→ **Exercise**: Copy the data that follows exactly. Include no pictures.
┌──
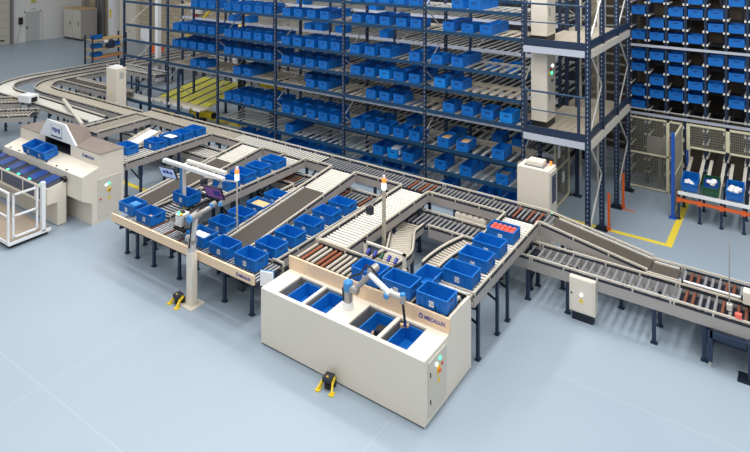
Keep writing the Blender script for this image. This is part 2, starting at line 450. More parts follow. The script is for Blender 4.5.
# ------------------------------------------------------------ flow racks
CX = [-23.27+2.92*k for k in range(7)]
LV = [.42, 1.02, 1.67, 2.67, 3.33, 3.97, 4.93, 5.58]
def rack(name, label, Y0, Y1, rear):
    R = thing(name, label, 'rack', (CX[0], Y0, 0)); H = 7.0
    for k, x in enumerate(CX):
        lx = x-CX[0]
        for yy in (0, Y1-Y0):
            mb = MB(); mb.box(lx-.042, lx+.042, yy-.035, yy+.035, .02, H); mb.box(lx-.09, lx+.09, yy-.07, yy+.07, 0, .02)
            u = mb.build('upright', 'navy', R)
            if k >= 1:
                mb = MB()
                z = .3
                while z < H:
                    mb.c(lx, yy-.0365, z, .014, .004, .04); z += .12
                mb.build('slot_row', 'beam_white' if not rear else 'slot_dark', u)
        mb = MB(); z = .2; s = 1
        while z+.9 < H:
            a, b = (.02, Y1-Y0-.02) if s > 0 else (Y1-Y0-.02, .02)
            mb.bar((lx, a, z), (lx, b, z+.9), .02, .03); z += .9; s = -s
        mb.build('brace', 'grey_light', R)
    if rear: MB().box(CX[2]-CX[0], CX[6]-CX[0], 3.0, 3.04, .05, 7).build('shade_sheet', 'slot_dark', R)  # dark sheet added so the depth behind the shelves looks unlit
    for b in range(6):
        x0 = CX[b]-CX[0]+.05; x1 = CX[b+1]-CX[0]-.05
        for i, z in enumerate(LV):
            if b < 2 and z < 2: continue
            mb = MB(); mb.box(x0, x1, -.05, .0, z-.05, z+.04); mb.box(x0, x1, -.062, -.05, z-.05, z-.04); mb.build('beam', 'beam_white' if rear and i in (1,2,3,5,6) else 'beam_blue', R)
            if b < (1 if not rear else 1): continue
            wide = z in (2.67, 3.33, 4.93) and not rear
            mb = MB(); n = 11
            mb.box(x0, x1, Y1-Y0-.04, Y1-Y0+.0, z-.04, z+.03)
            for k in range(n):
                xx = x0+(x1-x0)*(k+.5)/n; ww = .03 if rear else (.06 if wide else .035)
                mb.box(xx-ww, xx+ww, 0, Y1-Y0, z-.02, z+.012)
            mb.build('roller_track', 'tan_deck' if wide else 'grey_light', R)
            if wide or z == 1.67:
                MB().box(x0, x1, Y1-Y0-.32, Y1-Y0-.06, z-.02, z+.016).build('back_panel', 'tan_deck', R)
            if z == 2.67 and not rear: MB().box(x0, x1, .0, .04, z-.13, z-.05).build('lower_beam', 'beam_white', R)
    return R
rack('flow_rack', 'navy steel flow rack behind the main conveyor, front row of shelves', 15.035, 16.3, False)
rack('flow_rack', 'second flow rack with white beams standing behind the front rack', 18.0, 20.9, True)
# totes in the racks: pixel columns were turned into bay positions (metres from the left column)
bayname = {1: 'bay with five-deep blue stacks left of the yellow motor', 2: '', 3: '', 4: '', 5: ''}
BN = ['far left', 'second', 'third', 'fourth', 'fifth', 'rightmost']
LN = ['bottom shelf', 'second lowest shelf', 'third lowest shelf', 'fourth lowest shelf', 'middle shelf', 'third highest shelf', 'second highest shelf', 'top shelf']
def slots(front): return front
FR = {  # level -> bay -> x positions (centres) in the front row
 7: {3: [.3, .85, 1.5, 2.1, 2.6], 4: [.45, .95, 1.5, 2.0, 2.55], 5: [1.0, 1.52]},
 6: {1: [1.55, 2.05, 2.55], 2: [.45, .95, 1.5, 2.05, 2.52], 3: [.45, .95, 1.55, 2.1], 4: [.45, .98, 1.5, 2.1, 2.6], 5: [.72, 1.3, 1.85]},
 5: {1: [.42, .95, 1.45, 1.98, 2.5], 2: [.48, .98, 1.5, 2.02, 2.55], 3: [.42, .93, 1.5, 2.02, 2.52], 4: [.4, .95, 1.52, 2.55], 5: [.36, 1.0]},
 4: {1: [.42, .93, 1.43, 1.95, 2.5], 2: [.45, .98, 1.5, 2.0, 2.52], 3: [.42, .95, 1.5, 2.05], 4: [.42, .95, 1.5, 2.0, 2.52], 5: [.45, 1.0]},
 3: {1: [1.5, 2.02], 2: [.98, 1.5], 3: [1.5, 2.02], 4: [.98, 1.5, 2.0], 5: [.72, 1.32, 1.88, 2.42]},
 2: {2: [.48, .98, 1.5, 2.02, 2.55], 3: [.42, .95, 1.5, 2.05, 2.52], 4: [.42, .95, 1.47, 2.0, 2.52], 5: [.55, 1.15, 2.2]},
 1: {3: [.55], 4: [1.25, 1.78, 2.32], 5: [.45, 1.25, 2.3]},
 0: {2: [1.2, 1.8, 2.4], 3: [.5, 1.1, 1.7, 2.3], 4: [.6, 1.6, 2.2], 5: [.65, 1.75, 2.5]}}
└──
→ **Response to this task**:
Keep writing the Blender script for this image. This is part 2, starting at line 450. More parts follow. The script is for Blender 4.5.
# ------------------------------------------------------------ flow racks
CX = [-23.27+2.92*k for k in range(7)]
LV = [.42, 1.02, 1.67, 2.67, 3.33, 3.97, 4.93, 5.58]
def rack(name, label, Y0, Y1, rear):
    R = thing(name, label, 'rack', (CX[0], Y0, 0)); H = 7.0
    for k, x in enumerate(CX):
        lx = x-CX[0]
        for yy in (0, Y1-Y0):
            mb = MB(); mb.box(lx-.042, lx+.042, yy-.035, yy+.035, .02, H); mb.box(lx-.09, lx+.09, yy-.07, yy+.07, 0, .02)
            u = mb.build('upright', 'navy', R)
            if k >= 1:
                mb = MB()
                z = .3
                while z < H:
                    mb.c(lx, yy-.0365, z, .014, .004, .04); z += .12
                mb.build('slot_row', 'beam_white' if not rear else 'slot_dark', u)
        mb = MB(); z = .2; s = 1
        while z+.9 < H:
            a, b = (.02, Y1-Y0-.02) if s > 0 else (Y1-Y0-.02, .02)
            mb.bar((lx, a, z), (lx, b, z+.9), .02, .03); z += .9; s = -s
        mb.build('brace', 'grey_light', R)
    if rear: MB().box(CX[2]-CX[0], CX[6]-CX[0], 3.0, 3.04, .05, 7).build('shade_sheet', 'slot_dark', R)  # dark sheet added so the depth behind the shelves looks unlit
    for b in range(6):
        x0 = CX[b]-CX[0]+.05; x1 = CX[b+1]-CX[0]-.05
        for i, z in enumerate(LV):
            if b < 2 and z < 2: continue
            mb = MB(); mb.box(x0, x1, -.05, .0, z-.05, z+.04); mb.box(x0, x1, -.062, -.05, z-.05, z-.04); mb.build('beam', 'beam_white' if rear and i in (1,2,3,5,6) else 'beam_blue', R)
            if b < (1 if not rear else 1): continue
            wide = z in (2.67, 3.33, 4.93) and not rear
            mb = MB(); n = 11
            mb.box(x0, x1, Y1-Y0-.04, Y1-Y0+.0, z-.04, z+.03)
            for k in range(n):
                xx = x0+(x1-x0)*(k+.5)/n; ww = .03 if rear else (.06 if wide else .035)
                mb.box(xx-ww, xx+ww, 0, Y1-Y0, z-.02, z+.012)
            mb.build('roller_track', 'tan_deck' if wide else 'grey_light', R)
            if wide or z == 1.67:
                MB().box(x0, x1, Y1-Y0-.32, Y1-Y0-.06, z-.02, z+.016).build('back_panel', 'tan_deck', R)
            if z == 2.67 and not rear: MB().box(x0, x1, .0, .04, z-.13, z-.05).build('lower_beam', 'beam_white', R)
    return R
rack('flow_rack', 'navy steel flow rack behind the main conveyor, front row of shelves', 15.035, 16.3, False)
rack('flow_rack', 'second flow rack with white beams standing behind the front rack', 18.0, 20.9, True)
# totes in the racks: pixel columns were turned into bay positions (metres from the left column)
bayname = {1: 'bay with five-deep blue stacks left of the yellow motor', 2: '', 3: '', 4: '', 5: ''}
BN = ['far left', 'second', 'third', 'fourth', 'fifth', 'rightmost']
LN = ['bottom shelf', 'second lowest shelf', 'third lowest shelf', 'fourth lowest shelf', 'middle shelf', 'third highest shelf', 'second highest shelf', 'top shelf']
def slots(front): return front
FR = {  # level -> bay -> x positions (centres) in the front row
 7: {3: [.3, .85, 1.5, 2.1, 2.6], 4: [.45, .95, 1.5, 2.0, 2.55], 5: [1.0, 1.52]},
 6: {1: [1.55, 2.05, 2.55], 2: [.45, .95, 1.5, 2.05, 2.52], 3: [.45, .95, 1.55, 2.1], 4: [.45, .98, 1.5, 2.1, 2.6], 5: [.72, 1.3, 1.85]},
 5: {1: [.42, .95, 1.45, 1.98, 2.5], 2: [.48, .98, 1.5, 2.02, 2.55], 3: [.42, .93, 1.5, 2.02, 2.52], 4: [.4, .95, 1.52, 2.55], 5: [.36, 1.0]},
 4: {1: [.42, .93, 1.43, 1.95, 2.5], 2: [.45, .98, 1.5, 2.0, 2.52], 3: [.42, .95, 1.5, 2.05], 4: [.42, .95, 1.5, 2.0, 2.52], 5: [.45, 1.0]},
 3: {1: [1.5, 2.02], 2: [.98, 1.5], 3: [1.5, 2.02], 4: [.98, 1.5, 2.0], 5: [.72, 1.32, 1.88, 2.42]},
 2: {2: [.48, .98, 1.5, 2.02, 2.55], 3: [.42, .95, 1.5, 2.05, 2.52], 4: [.42, .95, 1.47, 2.0, 2.52], 5: [.55, 1.15, 2.2]},
 1: {3: [.55], 4: [1.25, 1.78, 2.32], 5: [.45, 1.25, 2.3]},
 0: {2: [1.2, 1.8, 2.4], 3: [.5, 1.1, 1.7, 2.3], 4: [.6, 1.6, 2.2], 5: [.65, 1.75, 2.5]}}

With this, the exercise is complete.